Restate the entire listing word for word.

++++++++++

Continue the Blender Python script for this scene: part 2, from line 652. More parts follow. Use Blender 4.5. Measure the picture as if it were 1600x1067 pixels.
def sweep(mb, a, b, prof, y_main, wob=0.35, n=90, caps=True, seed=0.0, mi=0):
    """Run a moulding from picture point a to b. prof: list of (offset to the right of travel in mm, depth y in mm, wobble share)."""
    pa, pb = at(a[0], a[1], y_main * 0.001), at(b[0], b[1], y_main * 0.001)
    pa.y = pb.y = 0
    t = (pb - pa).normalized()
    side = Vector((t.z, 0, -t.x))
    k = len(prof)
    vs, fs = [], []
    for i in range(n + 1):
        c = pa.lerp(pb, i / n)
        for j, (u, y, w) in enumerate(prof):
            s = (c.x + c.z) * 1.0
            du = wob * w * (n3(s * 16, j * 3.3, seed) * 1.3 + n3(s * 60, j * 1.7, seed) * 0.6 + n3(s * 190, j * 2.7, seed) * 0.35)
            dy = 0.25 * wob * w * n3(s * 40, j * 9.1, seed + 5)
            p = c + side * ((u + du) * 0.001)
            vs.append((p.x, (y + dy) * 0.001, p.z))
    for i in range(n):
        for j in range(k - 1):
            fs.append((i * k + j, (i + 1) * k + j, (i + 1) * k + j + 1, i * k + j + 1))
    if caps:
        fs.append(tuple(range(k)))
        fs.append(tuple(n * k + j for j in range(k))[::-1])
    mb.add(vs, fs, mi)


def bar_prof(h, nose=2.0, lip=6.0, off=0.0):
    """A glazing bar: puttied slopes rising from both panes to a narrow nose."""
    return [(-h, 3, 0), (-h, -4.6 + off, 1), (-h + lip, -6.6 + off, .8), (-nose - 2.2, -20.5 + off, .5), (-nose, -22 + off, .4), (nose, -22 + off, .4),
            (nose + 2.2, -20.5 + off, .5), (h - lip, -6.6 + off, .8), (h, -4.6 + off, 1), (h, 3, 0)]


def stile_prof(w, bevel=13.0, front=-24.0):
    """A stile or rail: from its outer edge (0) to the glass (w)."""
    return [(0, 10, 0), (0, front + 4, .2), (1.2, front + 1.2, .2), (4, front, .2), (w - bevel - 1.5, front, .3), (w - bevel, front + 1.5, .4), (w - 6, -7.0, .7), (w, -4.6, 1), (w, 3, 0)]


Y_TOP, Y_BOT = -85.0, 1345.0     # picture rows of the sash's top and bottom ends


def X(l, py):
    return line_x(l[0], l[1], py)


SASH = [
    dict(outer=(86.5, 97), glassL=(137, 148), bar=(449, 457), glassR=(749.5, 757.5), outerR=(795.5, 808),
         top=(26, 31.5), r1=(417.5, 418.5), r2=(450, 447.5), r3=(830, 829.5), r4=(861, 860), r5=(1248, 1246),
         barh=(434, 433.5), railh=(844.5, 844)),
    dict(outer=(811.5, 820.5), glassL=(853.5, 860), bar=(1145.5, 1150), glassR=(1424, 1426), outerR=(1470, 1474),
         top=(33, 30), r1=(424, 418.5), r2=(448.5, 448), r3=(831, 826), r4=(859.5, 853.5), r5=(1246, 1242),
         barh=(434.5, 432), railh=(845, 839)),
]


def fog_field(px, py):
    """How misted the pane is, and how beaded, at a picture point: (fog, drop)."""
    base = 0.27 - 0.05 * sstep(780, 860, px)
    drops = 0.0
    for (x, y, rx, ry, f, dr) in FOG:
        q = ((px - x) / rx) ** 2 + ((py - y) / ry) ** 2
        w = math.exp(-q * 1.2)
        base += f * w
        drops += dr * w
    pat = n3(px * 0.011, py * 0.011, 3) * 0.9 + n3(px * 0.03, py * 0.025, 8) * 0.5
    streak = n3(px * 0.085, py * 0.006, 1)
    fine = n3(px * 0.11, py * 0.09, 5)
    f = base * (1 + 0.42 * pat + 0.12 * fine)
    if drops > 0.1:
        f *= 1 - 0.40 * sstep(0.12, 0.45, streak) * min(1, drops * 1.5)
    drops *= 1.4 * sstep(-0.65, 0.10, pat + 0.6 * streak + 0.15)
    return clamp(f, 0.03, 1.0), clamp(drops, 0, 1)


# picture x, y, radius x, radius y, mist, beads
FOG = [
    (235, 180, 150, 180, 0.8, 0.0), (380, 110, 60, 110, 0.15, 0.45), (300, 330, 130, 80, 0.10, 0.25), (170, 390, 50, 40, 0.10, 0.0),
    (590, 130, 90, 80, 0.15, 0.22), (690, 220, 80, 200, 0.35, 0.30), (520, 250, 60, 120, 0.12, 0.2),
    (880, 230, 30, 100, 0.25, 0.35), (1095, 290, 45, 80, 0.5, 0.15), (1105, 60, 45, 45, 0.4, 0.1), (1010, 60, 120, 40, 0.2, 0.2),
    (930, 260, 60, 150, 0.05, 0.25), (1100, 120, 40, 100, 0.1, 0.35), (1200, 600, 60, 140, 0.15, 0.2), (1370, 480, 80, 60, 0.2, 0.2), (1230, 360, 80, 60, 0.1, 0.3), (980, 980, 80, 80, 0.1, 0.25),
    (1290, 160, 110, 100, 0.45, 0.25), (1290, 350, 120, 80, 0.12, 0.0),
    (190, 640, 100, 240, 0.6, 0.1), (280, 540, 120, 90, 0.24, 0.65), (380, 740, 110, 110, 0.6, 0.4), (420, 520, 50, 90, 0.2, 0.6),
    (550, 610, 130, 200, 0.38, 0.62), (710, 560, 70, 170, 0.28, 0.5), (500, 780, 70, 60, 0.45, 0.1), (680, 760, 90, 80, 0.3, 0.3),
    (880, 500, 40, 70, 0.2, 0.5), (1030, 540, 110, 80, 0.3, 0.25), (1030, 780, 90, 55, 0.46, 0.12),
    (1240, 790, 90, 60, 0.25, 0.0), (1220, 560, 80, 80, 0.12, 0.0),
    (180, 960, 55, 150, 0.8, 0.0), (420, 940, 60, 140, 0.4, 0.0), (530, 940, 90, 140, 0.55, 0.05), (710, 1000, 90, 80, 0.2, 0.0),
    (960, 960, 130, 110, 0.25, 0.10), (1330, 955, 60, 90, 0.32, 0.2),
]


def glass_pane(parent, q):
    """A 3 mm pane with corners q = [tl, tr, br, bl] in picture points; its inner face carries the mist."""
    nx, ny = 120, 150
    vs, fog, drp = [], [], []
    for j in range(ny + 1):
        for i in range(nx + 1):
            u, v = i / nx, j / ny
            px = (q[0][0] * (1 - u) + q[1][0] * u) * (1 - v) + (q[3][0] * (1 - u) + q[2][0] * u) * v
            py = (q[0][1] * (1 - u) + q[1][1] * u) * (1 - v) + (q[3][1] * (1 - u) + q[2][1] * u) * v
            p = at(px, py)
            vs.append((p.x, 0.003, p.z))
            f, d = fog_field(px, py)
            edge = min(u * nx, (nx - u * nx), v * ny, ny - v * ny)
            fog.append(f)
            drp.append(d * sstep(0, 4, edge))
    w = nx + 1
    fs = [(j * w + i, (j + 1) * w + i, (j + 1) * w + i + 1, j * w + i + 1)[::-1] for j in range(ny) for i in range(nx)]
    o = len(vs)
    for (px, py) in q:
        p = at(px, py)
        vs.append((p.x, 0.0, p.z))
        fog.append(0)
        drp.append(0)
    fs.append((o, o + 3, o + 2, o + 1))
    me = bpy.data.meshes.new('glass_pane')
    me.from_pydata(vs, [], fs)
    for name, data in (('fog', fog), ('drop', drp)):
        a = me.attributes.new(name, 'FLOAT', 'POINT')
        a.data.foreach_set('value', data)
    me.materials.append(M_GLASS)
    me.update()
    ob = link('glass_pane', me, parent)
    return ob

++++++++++

#### The response
Continue the Blender Python script for this scene: part 2, from line 652. More parts follow. Use Blender 4.5. Measure the picture as if it were 1600x1067 pixels.
def sweep(mb, a, b, prof, y_main, wob=0.35, n=90, caps=True, seed=0.0, mi=0):
    """Run a moulding from picture point a to b. prof: list of (offset to the right of travel in mm, depth y in mm, wobble share)."""
    pa, pb = at(a[0], a[1], y_main * 0.001), at(b[0], b[1], y_main * 0.001)
    pa.y = pb.y = 0
    t = (pb - pa).normalized()
    side = Vector((t.z, 0, -t.x))
    k = len(prof)
    vs, fs = [], []
    for i in range(n + 1):
        c = pa.lerp(pb, i / n)
        for j, (u, y, w) in enumerate(prof):
            s = (c.x + c.z) * 1.0
            du = wob * w * (n3(s * 16, j * 3.3, seed) * 1.3 + n3(s * 60, j * 1.7, seed) * 0.6 + n3(s * 190, j * 2.7, seed) * 0.35)
            dy = 0.25 * wob * w * n3(s * 40, j * 9.1, seed + 5)
            p = c + side * ((u + du) * 0.001)
            vs.append((p.x, (y + dy) * 0.001, p.z))
    for i in range(n):
        for j in range(k - 1):
            fs.append((i * k + j, (i + 1) * k + j, (i + 1) * k + j + 1, i * k + j + 1))
    if caps:
        fs.append(tuple(range(k)))
        fs.append(tuple(n * k + j for j in range(k))[::-1])
    mb.add(vs, fs, mi)


def bar_prof(h, nose=2.0, lip=6.0, off=0.0):
    """A glazing bar: puttied slopes rising from both panes to a narrow nose."""
    return [(-h, 3, 0), (-h, -4.6 + off, 1), (-h + lip, -6.6 + off, .8), (-nose - 2.2, -20.5 + off, .5), (-nose, -22 + off, .4), (nose, -22 + off, .4),
            (nose + 2.2, -20.5 + off, .5), (h - lip, -6.6 + off, .8), (h, -4.6 + off, 1), (h, 3, 0)]


def stile_prof(w, bevel=13.0, front=-24.0):
    """A stile or rail: from its outer edge (0) to the glass (w)."""
    return [(0, 10, 0), (0, front + 4, .2), (1.2, front + 1.2, .2), (4, front, .2), (w - bevel - 1.5, front, .3), (w - bevel, front + 1.5, .4), (w - 6, -7.0, .7), (w, -4.6, 1), (w, 3, 0)]


Y_TOP, Y_BOT = -85.0, 1345.0     # picture rows of the sash's top and bottom ends


def X(l, py):
    return line_x(l[0], l[1], py)


SASH = [
    dict(outer=(86.5, 97), glassL=(137, 148), bar=(449, 457), glassR=(749.5, 757.5), outerR=(795.5, 808),
         top=(26, 31.5), r1=(417.5, 418.5), r2=(450, 447.5), r3=(830, 829.5), r4=(861, 860), r5=(1248, 1246),
         barh=(434, 433.5), railh=(844.5, 844)),
    dict(outer=(811.5, 820.5), glassL=(853.5, 860), bar=(1145.5, 1150), glassR=(1424, 1426), outerR=(1470, 1474),
         top=(33, 30), r1=(424, 418.5), r2=(448.5, 448), r3=(831, 826), r4=(859.5, 853.5), r5=(1246, 1242),
         barh=(434.5, 432), railh=(845, 839)),
]


def fog_field(px, py):
    """How misted the pane is, and how beaded, at a picture point: (fog, drop)."""
    base = 0.27 - 0.05 * sstep(780, 860, px)
    drops = 0.0
    for (x, y, rx, ry, f, dr) in FOG:
        q = ((px - x) / rx) ** 2 + ((py - y) / ry) ** 2
        w = math.exp(-q * 1.2)
        base += f * w
        drops += dr * w
    pat = n3(px * 0.011, py * 0.011, 3) * 0.9 + n3(px * 0.03, py * 0.025, 8) * 0.5
    streak = n3(px * 0.085, py * 0.006, 1)
    fine = n3(px * 0.11, py * 0.09, 5)
    f = base * (1 + 0.42 * pat + 0.12 * fine)
    if drops > 0.1:
        f *= 1 - 0.40 * sstep(0.12, 0.45, streak) * min(1, drops * 1.5)
    drops *= 1.4 * sstep(-0.65, 0.10, pat + 0.6 * streak + 0.15)
    return clamp(f, 0.03, 1.0), clamp(drops, 0, 1)


# picture x, y, radius x, radius y, mist, beads
FOG = [
    (235, 180, 150, 180, 0.8, 0.0), (380, 110, 60, 110, 0.15, 0.45), (300, 330, 130, 80, 0.10, 0.25), (170, 390, 50, 40, 0.10, 0.0),
    (590, 130, 90, 80, 0.15, 0.22), (690, 220, 80, 200, 0.35, 0.30), (520, 250, 60, 120, 0.12, 0.2),
    (880, 230, 30, 100, 0.25, 0.35), (1095, 290, 45, 80, 0.5, 0.15), (1105, 60, 45, 45, 0.4, 0.1), (1010, 60, 120, 40, 0.2, 0.2),
    (930, 260, 60, 150, 0.05, 0.25), (1100, 120, 40, 100, 0.1, 0.35), (1200, 600, 60, 140, 0.15, 0.2), (1370, 480, 80, 60, 0.2, 0.2), (1230, 360, 80, 60, 0.1, 0.3), (980, 980, 80, 80, 0.1, 0.25),
    (1290, 160, 110, 100, 0.45, 0.25), (1290, 350, 120, 80, 0.12, 0.0),
    (190, 640, 100, 240, 0.6, 0.1), (280, 540, 120, 90, 0.24, 0.65), (380, 740, 110, 110, 0.6, 0.4), (420, 520, 50, 90, 0.2, 0.6),
    (550, 610, 130, 200, 0.38, 0.62), (710, 560, 70, 170, 0.28, 0.5), (500, 780, 70, 60, 0.45, 0.1), (680, 760, 90, 80, 0.3, 0.3),
    (880, 500, 40, 70, 0.2, 0.5), (1030, 540, 110, 80, 0.3, 0.25), (1030, 780, 90, 55, 0.46, 0.12),
    (1240, 790, 90, 60, 0.25, 0.0), (1220, 560, 80, 80, 0.12, 0.0),
    (180, 960, 55, 150, 0.8, 0.0), (420, 940, 60, 140, 0.4, 0.0), (530, 940, 90, 140, 0.55, 0.05), (710, 1000, 90, 80, 0.2, 0.0),
    (960, 960, 130, 110, 0.25, 0.10), (1330, 955, 60, 90, 0.32, 0.2),
]


def glass_pane(parent, q):
    """A 3 mm pane with corners q = [tl, tr, br, bl] in picture points; its inner face carries the mist."""
    nx, ny = 120, 150
    vs, fog, drp = [], [], []
    for j in range(ny + 1):
        for i in range(nx + 1):
            u, v = i / nx, j / ny
            px = (q[0][0] * (1 - u) + q[1][0] * u) * (1 - v) + (q[3][0] * (1 - u) + q[2][0] * u) * v
            py = (q[0][1] * (1 - u) + q[1][1] * u) * (1 - v) + (q[3][1] * (1 - u) + q[2][1] * u) * v
            p = at(px, py)
            vs.append((p.x, 0.003, p.z))
            f, d = fog_field(px, py)
            edge = min(u * nx, (nx - u * nx), v * ny, ny - v * ny)
            fog.append(f)
            drp.append(d * sstep(0, 4, edge))
    w = nx + 1
    fs = [(j * w + i, (j + 1) * w + i, (j + 1) * w + i + 1, j * w + i + 1)[::-1] for j in range(ny) for i in range(nx)]
    o = len(vs)
    for (px, py) in q:
        p = at(px, py)
        vs.append((p.x, 0.0, p.z))
        fog.append(0)
        drp.append(0)
    fs.append((o, o + 3, o + 2, o + 1))
    me = bpy.data.meshes.new('glass_pane')
    me.from_pydata(vs, [], fs)
    for name, data in (('fog', fog), ('drop', drp)):
        a = me.attributes.new(name, 'FLOAT', 'POINT')
        a.data.foreach_set('value', data)
    me.materials.append(M_GLASS)
    me.update()
    ob = link('glass_pane', me, parent)
    return ob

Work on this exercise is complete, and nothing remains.